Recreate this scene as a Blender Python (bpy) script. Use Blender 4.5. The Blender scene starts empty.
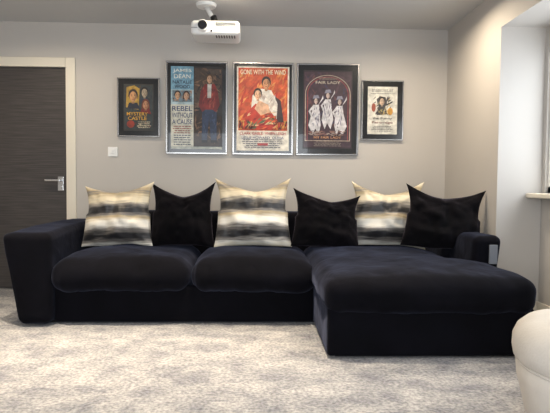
import bpy, bmesh, math, random
from mathutils import Vector, Matrix, noise
random.seed(4)
S=bpy.context.scene
C=S.collection
try:
    S.view_settings.view_transform='Standard'
except Exception: pass

# ---------- materials ----------
def lin(c):
    return tuple((x/255/12.92 if x/255<=.04045 else ((x/255+.055)/1.055)**2.4) for x in c)+(1,)
def mat(name,rgb,rough=.6,metal=0,coat=0,sheen=0,emis=None,estr=0,spec=.5,bump=None,var=None):
    m=bpy.data.materials.new(name); m.use_nodes=True
    nt=m.node_tree; b=nt.nodes['Principled BSDF']
    b.inputs['Base Color'].default_value=lin(rgb)
    b.inputs['Roughness'].default_value=rough
    b.inputs['Metallic'].default_value=metal
    b.inputs['Coat Weight'].default_value=coat
    b.inputs['Sheen Weight'].default_value=sheen
    b.inputs['Specular IOR Level'].default_value=spec
    if emis:
        b.inputs['Emission Color'].default_value=lin(emis); b.inputs['Emission Strength'].default_value=estr
    tc=nt.nodes.new('ShaderNodeTexCoord')
    if var:
        sc,rgb2=var
        n=nt.nodes.new('ShaderNodeTexNoise'); n.inputs['Scale'].default_value=sc; n.inputs['Detail'].default_value=6
        nt.links.new(tc.outputs['Object'],n.inputs['Vector'])
        r=nt.nodes.new('ShaderNodeValToRGB'); r.color_ramp.elements[0].position=.35; r.color_ramp.elements[1].position=.65
        r.color_ramp.elements[0].color=lin(rgb2); r.color_ramp.elements[1].color=lin(rgb)
        nt.links.new(n.outputs['Fac'],r.inputs['Fac']); nt.links.new(r.outputs['Color'],b.inputs['Base Color'])
    if bump:
        sc,st=bump
        n=nt.nodes.new('ShaderNodeTexNoise'); n.inputs['Scale'].default_value=sc; n.inputs['Detail'].default_value=4
        nt.links.new(tc.outputs['Object'],n.inputs['Vector'])
        bp=nt.nodes.new('ShaderNodeBump'); bp.inputs['Strength'].default_value=st; bp.inputs['Distance'].default_value=.01
        nt.links.new(n.outputs['Fac'],bp.inputs['Height']); nt.links.new(bp.outputs['Normal'],b.inputs['Normal'])
    return m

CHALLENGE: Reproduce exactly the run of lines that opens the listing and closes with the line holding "except Exception: pass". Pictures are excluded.

THE REPLY:
Recreate this scene as a Blender Python (bpy) script. Use Blender 4.5. The Blender scene starts empty.
import bpy, bmesh, math, random
from mathutils import Vector, Matrix, noise
random.seed(4)
S=bpy.context.scene
C=S.collection
try:
    S.view_settings.view_transform='Standard'
except Exception: pass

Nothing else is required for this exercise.